The nature reserve was established in 1898 by Friedrich-Jacob Eduardovych Falz-Fein (1863–1920) around the German colony of Askania-Nova, which only in 1890 became an organized settlement, Khutir.

In March 1919, Askania-Nova was confiscated from the Falz-Fein family by the Red Army as part of the state nationalization programme. The last owner refused to evacuate to Germany. She was Sofia-Louise Bohdanivna (Gottlieb) Knauff (1835–1919), the mother of Friedrich Falz-Fein. Her refusal resulted in her summary execution by two Red Army guardsmen who shot her for failing to surrender her estate in Khorly (today a port in Kherson Oblast).

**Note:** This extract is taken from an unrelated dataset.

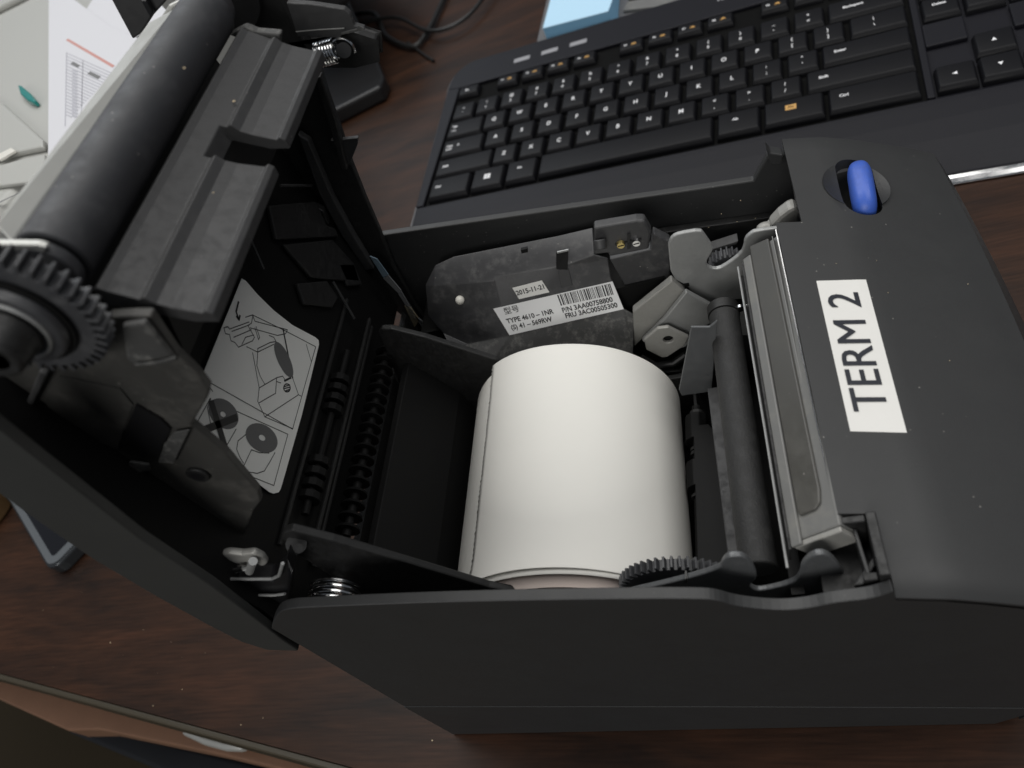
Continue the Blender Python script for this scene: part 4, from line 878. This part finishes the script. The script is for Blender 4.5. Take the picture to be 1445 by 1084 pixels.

On April 1, 1919, Askania-Nova was declared a People's Sanctuary Park by a decree of the Council of People's Commissars of the Ukrainian SSR; while on February 8, 1921, it was reorganized into a State Steppe Reserve of the Ukrainian SSR. The main purposes of the reserve was to preserve and study the environment of the virgin steppe as well as possibly to acclimatize and study a larger number of animal and plant types. Askania-Nova became a scientific-steppe station, a zoo-technical station with breeding farms, a phyto-technical station, and included various other scientific institutions. Notably, the zoo and botanical garden were greatly expanded. Part of the reserve included portions of steppe reserve, an acclimatization zoo, and an arboretum. From 1932 to 1956, the reserve was transformed into the All-Union scientific-research institute for the hybridization and acclimatization of animals of M. Ivanov. It consisted of 12 departments (including the botanical garden, steppe reserve steppe, and zoo), nine laboratories, conducting experimental farming, and four breeding centres for agricultural animals. The institute became the centre of scientific-researching works in the field of breed creation and the major hub for breeding farms. During both World War I and World War II, the reserve was devastated.

In 1983, Askania-Nova was reorganized into a biosphere reserve and the following year it was designated as the Soviet member of the World Network of Biosphere Reserves of UNESCO. After the fall of the Soviet Union, in 1993, Ukraine confirmed the status of the biosphere reserve Askania-Nova.